Ann Arbor (Informed Comment) – The Australian foreign minister, Penny Wong, announced on Monday that the Labor Party government of Prime Minister Anthony Albanese would reverse the country’s recognition of West Jerusalem as the capital of Israel. She said in a statement that Australia’s embassy would remain in Tel Aviv.
She said, “This reverses the Morrison Government’s recognition of West Jerusalem as the capital of Israel.” She later added, “I regret that Mr Morrison’s decision to play politics resulted in Australia’s shifting position, and the distress these shifts have caused to many people in the Australian community who care deeply about this issue.”
Former PM Scott Morrison, a right-wing leader of the “Liberal” Party (which in Australia means arch-conservative), had violated decades of Australian commitment to the rule of law and a two-state solution. The Australian “Liberals” are obsessed with a supposed immigration threat to Australia and clearly see themselves as settler colonialists who would lose out if the Aboriginals and immigrants gained full rights. Perhaps Morrison and his colleagues sympathized with Israel as another settler colonial state with an unresolved problem of indigenous people. Until the early 1970s Canberra had a policy of “White Australia,” intended to keep out Asian immigrants.
IN FULL: Australia reverses decision to recognise West Jerusalem as Israel capital | ABC News
Wong continued, “Today the Government has reaffirmed Australia’s previous and longstanding position that Jerusalem is a final status issue that should be resolved as part of any peace negotiations between Israel and the Palestinian people.”
What she means by “final status issue” is that Jerusalem is a contested city. It was never awarded to Israel by any international legal authority. Even the unfairly pro-Israel 1947 partition proposal of the UN General Assembly retained international control over Jerusalem. (I call it a “proposal” rather than a “plan” because it was never endorsed by the executive, the UN Security Council, and so lacked the force of law.)
Neither Israeli leaders nor Palestinian ones accepted the partition proposal, although Israel apologists constantly allege that Israel did. Israel’s first prime minister, David Ben-Gurion, noted in his diary that Israel had accepted no permanent borders, clearly envisaging that the state would expand beyond both what the UNGA proposed for it and beyond its initial 1947-48 conquests, including the Negev, which had not been included by the UNGA in Israeli territory. During that war, Israeli troops took West Jerusalem, but not the majority-Palestinian East Jerusalem. Then in 1967, after hatching many plots to do so for over a decade, the Israeli army used the chaos of the 1967 war that it launched on Egypt and Syria to seize East Jerusalem as well.

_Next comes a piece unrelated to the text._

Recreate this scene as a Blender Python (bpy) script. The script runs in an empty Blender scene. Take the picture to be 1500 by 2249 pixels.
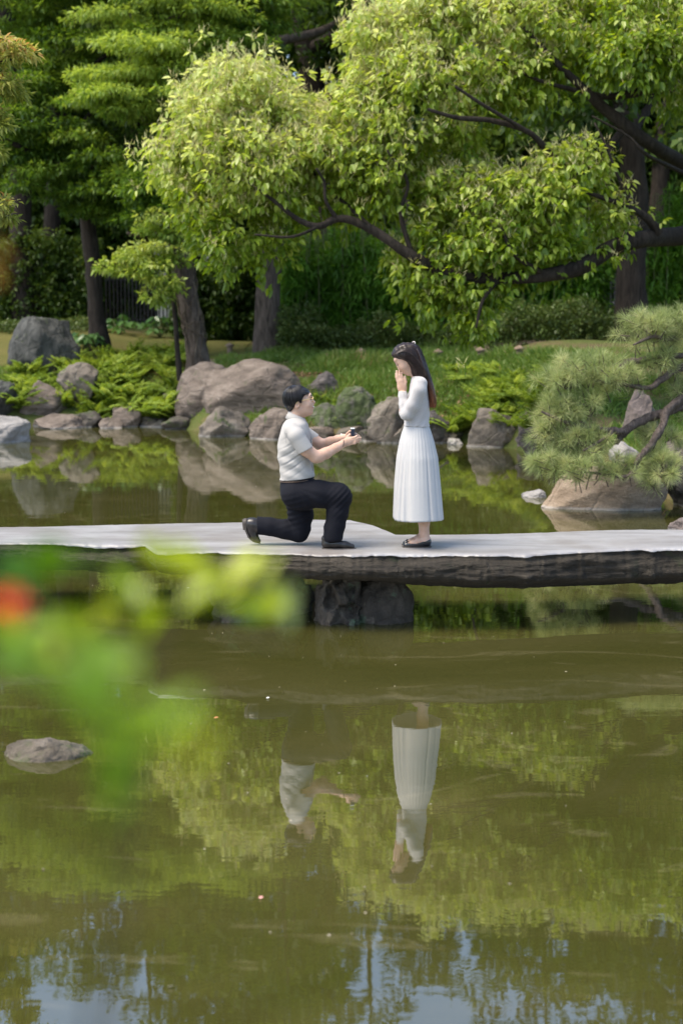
import bpy, bmesh, math, random
import numpy as np
from mathutils import Vector, Matrix

# ------------------------------------------------------------------ camera, sky, sun, exposure
SC = bpy.context.scene
COL = SC.collection
F_PX, CX, CY, HORIZON = 3185.0, 750.0, 1124.5, 700.0
CAM_H = 2.30
PITCH = math.atan((CY - HORIZON) / F_PX)
cam_d = bpy.data.cameras.new('camera')
cam_d.sensor_fit = 'VERTICAL'
cam_d.sensor_height = 36.0
cam_d.lens = F_PX / 2249.0 * 36.0
cam_d.clip_start = 0.05
cam_d.clip_end = 1500
cam_d.dof.use_dof = True
cam_d.dof.focus_distance = 11.3
cam_d.dof.aperture_fstop = 2.0
cam = bpy.data.objects.new('camera', cam_d)
COL.objects.link(cam)
cam.location = (0, 0, CAM_H)
cam.rotation_euler = (math.pi / 2 - PITCH, 0, 0)
SC.camera = cam

SUN_EL, SUN_AZ = math.radians(62), math.radians(-115)      # azimuth clockwise from +Y (straight ahead)
world = bpy.data.worlds.new('World')
SC.world = world
world.use_nodes = True
wn = world.node_tree
wn.nodes.clear()
w_out = wn.nodes.new('ShaderNodeOutputWorld')
w_bg = wn.nodes.new('ShaderNodeBackground')
w_sky = wn.nodes.new('ShaderNodeTexSky')
w_sky.sky_type = 'NISHITA'
w_sky.sun_disc = False
w_sky.sun_elevation = SUN_EL
w_sky.sun_rotation = SUN_AZ
w_sky.air_density = 1.0
w_sky.dust_density = 2.0
w_sky.ozone_density = 1.0
w_bg.inputs['Strength'].default_value = 0.145
wn.links.new(w_sky.outputs[0], w_bg.inputs[0])
wn.links.new(w_bg.outputs[0], w_out.inputs[0])
sun_d = bpy.data.lights.new('sun', 'SUN')
sun_d.energy = 2.1
sun_d.angle = math.radians(32)
sun_d.color = (1.0, 0.90, 0.73)
sun = bpy.data.objects.new('sun', sun_d)
COL.objects.link(sun)
sun.location = (-10, -5, 20)
_sd = Vector((math.sin(SUN_AZ) * math.cos(SUN_EL), math.cos(SUN_AZ) * math.cos(SUN_EL), math.sin(SUN_EL)))
sun.rotation_euler = _sd.to_track_quat('Z', 'Y').to_euler()
SC.view_settings.view_transform = 'Standard'
SC.view_settings.look = 'None'
SC.view_settings.gamma = 1.0
SC.view_settings.exposure = 1.35
SC.cycles.max_bounces = 6
SC.cycles.diffuse_bounces = 3
SC.cycles.glossy_bounces = 3
SC.cycles.transmission_bounces = 4

# ------------------------------------------------------------------ helpers
RNG = np.random.default_rng(7)
_c, _s = math.cos(PITCH), math.sin(PITCH)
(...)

Israel formally annexed East Jerusalem and surrounding areas from the Palestinian West Bank — also not proposed for Israel by the UNGA — which is illegal by dint of the UN Charter, to which Israel is a signatory. As of 1945 you can’t acquire territory from your neighbor by aggressive warfare. The rule was an attempt to forestall war crimes of WW II, such as Mussolini’s annexation of the city of Nice from France. Israel then flooded the illegally annexed area of East Jerusalem and its surroundings with Israeli citizens. That is also illegal, by the 4th Geneva Convention of 1948. The rule was enacted in an attempt to prevent further episodes such as the German attempt to Germanize occupied Poland by flooding it with Germans while expelling Poles during WW II.
In international law, despite the right wing Israeli government’s conviction that Jerusalem will forever be an undivided Israeli city — ignoring the 380,000 Palestinians living in East Jerusalem and environs — Jerusalem’s disposition can only be decided by final status negotiations between Israel and the State of Palestine, to the establishment of which Israel committed itself in the 1993 Oslo peace accords.
Israel has a problem with its international legal commitments, ignoring the UN Charter and a raft of UN Security Council resolutions rebuking its attempt to annex a neighbor’s territory, and ignoring the Oslo treaty, to all of which it gave free assent and the signatures of its lawful representatives.
The Labor government in Australia is renewing the country’s commitment to international law in taking this step. Minister Wong said, “The Albanese Government recommits Australia to international efforts in the responsible pursuit of progress towards a just and enduring two-state solution.”
The Albanese government has been more principled than the Biden administration, which has declined to reverse Donald Trump’s decision to move the US embassy to Jerusalem. Although the State Department maintains that this move does not change US policy in supporting a two-state solution, it is hard to see it in any other light than as an acquiescence in Israel’s lawless behavior.
The Israelis summoned the Australian ambassador over the decision. But then claim jumpers in the Old West were also upset if the sheriff intervened on the side of the rightful owner of the land.